### Task requirements
Collect each line of the records containing the string "Blender".

### Task input
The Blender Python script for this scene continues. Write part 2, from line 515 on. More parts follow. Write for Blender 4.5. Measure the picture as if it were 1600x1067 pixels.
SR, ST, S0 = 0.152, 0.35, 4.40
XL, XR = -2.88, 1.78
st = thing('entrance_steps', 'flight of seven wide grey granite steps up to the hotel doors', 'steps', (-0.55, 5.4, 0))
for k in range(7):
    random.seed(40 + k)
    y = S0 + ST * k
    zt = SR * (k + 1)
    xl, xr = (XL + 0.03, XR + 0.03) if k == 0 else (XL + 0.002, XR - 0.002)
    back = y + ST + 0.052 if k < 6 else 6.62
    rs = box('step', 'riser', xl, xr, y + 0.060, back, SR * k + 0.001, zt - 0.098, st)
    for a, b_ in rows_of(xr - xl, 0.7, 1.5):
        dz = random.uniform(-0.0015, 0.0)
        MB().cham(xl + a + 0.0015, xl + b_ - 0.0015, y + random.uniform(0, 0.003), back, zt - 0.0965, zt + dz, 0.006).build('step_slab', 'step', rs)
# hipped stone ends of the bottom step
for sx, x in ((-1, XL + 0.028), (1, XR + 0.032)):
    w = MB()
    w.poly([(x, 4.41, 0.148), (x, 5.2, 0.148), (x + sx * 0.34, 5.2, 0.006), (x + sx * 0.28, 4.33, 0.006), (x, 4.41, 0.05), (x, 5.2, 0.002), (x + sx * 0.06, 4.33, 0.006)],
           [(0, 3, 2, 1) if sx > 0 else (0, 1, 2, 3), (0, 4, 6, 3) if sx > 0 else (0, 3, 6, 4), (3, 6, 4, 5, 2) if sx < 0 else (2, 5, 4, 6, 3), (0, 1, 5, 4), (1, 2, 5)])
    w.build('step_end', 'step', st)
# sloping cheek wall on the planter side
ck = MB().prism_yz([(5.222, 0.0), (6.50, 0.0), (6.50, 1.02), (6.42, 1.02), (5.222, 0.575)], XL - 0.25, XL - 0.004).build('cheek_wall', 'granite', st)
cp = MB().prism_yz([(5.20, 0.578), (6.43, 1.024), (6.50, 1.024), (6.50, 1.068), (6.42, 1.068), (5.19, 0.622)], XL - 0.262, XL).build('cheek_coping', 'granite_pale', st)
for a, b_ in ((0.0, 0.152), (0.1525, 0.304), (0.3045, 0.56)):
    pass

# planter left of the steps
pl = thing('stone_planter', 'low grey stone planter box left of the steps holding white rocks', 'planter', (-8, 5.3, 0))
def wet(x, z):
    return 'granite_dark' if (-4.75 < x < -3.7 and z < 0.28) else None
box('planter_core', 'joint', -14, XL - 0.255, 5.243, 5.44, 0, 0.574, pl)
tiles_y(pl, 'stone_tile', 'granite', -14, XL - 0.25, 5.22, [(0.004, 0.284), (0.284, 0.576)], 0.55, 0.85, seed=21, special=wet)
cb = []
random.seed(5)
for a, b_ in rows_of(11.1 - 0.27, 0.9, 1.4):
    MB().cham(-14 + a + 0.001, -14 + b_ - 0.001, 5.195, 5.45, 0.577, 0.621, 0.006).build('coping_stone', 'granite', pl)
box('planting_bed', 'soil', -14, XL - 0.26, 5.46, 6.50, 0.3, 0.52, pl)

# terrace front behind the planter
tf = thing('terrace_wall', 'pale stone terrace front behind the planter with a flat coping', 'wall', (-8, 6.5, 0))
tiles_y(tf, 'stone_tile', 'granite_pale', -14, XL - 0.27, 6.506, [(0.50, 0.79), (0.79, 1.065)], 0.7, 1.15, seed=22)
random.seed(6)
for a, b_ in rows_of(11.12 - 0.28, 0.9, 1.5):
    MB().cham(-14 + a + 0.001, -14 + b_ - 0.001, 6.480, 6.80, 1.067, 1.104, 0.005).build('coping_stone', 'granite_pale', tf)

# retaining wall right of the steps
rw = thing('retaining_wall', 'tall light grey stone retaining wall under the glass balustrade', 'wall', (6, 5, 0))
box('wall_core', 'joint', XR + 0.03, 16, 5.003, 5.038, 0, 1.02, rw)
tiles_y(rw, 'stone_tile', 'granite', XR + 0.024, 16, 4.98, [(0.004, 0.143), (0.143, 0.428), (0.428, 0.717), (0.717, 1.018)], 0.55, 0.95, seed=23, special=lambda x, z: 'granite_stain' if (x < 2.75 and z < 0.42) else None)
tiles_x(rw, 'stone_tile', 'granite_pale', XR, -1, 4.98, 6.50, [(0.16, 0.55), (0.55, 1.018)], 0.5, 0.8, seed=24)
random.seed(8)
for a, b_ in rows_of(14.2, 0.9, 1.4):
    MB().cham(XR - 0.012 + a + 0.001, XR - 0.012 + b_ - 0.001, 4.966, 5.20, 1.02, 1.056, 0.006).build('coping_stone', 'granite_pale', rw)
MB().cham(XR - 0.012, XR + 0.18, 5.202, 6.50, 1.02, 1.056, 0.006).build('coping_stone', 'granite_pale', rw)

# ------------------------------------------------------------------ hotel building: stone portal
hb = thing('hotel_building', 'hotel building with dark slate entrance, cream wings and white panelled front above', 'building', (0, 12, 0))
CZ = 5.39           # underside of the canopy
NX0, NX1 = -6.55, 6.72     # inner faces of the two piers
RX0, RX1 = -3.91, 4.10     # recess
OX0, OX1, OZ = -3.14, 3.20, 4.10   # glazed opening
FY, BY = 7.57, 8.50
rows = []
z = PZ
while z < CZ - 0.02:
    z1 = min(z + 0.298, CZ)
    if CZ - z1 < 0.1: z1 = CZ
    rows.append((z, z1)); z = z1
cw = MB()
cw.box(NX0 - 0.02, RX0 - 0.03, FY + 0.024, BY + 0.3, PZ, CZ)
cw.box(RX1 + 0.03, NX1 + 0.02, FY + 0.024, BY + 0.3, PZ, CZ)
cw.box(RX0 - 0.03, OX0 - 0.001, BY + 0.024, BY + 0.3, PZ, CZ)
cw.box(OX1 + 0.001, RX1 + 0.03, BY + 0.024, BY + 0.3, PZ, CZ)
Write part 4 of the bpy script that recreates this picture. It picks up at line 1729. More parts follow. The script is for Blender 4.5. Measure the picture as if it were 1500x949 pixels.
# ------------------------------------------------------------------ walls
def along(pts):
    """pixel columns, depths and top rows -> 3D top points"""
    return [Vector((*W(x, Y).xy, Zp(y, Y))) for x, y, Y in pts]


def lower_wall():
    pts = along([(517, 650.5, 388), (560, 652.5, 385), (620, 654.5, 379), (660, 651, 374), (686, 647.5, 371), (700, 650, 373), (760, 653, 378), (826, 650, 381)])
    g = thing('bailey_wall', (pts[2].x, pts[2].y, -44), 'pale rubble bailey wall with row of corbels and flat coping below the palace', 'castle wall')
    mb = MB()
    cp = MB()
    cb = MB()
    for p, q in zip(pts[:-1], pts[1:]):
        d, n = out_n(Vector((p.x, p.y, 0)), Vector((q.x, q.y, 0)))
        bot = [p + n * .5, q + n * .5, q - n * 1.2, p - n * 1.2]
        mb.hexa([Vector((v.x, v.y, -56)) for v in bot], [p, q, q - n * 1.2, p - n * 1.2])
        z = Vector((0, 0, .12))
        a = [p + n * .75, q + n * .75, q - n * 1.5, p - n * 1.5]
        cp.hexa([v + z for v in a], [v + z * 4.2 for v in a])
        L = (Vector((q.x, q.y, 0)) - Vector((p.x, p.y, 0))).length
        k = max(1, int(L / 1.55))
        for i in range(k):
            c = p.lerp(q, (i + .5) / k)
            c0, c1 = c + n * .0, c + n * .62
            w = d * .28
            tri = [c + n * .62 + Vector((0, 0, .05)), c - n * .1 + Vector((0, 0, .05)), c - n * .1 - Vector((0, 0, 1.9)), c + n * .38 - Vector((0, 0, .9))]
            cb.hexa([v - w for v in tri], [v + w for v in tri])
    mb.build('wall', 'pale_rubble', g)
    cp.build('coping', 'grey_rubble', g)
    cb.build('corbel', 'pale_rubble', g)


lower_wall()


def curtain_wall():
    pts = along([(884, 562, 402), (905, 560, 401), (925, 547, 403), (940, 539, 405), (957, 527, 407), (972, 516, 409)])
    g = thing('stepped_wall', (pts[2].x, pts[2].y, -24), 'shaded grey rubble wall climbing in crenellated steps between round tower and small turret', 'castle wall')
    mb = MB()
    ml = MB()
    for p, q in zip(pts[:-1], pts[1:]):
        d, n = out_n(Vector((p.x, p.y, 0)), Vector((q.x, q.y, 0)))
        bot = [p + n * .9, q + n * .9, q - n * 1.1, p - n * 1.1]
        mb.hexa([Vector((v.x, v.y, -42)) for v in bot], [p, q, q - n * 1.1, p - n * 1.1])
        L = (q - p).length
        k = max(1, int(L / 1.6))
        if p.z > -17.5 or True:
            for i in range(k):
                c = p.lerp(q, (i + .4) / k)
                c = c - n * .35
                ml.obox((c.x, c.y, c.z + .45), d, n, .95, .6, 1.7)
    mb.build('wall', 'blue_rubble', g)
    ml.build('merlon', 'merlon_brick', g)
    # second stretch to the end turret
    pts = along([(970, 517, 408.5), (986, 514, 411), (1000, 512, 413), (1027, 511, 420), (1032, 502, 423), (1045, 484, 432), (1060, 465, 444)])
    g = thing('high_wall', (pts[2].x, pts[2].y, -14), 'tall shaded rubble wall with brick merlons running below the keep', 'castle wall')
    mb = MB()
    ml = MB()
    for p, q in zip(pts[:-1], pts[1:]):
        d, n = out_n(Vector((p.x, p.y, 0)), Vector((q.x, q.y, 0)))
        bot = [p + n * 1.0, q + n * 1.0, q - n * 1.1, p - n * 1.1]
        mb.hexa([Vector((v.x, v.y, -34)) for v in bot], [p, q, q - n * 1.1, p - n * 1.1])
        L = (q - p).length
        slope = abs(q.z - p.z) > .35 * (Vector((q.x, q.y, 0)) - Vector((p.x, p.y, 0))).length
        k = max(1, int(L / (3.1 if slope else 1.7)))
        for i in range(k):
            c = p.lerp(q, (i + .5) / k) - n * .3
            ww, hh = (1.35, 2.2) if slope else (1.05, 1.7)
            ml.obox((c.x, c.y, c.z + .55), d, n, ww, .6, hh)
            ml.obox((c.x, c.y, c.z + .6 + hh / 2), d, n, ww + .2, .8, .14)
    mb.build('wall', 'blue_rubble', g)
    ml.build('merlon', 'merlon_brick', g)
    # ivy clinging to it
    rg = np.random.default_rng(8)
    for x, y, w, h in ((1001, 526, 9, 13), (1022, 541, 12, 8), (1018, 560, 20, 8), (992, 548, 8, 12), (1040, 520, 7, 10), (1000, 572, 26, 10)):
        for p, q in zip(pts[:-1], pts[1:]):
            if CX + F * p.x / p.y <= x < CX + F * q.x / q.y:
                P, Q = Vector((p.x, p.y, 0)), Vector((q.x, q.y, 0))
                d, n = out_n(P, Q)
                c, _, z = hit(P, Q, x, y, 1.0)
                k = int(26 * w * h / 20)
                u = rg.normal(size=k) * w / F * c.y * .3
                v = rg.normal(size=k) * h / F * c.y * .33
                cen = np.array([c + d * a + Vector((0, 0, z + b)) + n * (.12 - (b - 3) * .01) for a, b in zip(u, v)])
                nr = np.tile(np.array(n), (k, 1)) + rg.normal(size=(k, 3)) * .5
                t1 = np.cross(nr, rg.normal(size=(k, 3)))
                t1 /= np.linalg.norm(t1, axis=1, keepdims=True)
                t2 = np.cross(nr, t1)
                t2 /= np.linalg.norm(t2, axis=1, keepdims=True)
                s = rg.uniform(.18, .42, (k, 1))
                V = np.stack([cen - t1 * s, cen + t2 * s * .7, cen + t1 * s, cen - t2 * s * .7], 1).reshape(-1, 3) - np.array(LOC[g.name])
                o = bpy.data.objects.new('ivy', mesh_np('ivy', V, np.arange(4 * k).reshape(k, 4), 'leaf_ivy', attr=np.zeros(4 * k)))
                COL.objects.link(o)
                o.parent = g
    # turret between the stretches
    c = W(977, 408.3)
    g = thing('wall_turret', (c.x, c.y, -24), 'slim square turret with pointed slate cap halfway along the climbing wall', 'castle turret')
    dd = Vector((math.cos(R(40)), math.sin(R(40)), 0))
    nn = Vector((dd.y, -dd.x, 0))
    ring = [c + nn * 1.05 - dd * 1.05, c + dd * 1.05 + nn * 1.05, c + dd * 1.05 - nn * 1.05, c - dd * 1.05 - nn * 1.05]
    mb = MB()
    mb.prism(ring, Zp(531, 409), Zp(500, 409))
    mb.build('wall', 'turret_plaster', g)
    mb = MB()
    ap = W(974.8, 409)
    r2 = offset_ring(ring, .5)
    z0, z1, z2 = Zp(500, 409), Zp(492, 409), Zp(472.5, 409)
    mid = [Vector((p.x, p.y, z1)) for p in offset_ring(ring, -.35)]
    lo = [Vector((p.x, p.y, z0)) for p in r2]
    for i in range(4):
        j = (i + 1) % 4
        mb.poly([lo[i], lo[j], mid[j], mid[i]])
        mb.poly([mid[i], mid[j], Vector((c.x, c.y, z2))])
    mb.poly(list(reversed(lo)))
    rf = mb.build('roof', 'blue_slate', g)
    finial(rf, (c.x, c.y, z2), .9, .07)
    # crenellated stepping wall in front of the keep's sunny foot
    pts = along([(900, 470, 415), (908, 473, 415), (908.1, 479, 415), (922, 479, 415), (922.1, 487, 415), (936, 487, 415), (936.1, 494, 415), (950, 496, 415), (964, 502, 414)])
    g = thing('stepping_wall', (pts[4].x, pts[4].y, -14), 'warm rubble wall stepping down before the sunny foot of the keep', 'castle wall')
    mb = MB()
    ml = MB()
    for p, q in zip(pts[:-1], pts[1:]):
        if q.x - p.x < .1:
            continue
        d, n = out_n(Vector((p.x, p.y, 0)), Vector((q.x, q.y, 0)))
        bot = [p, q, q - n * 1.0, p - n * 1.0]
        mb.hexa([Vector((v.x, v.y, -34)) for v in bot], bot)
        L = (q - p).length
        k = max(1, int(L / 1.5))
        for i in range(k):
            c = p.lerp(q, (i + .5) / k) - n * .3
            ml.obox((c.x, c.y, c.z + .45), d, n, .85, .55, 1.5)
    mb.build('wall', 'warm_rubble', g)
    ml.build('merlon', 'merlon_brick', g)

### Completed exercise
The Blender Python script for this scene continues. Write part 2, from line 515 on. More parts follow. Write for Blender 4.5. Measure the picture as if it were 1600x1067 pixels.
Write part 4 of the bpy script that recreates this picture. It picks up at line 1729. More parts follow. The script is for Blender 4.5. Measure the picture as if it were 1500x949 pixels.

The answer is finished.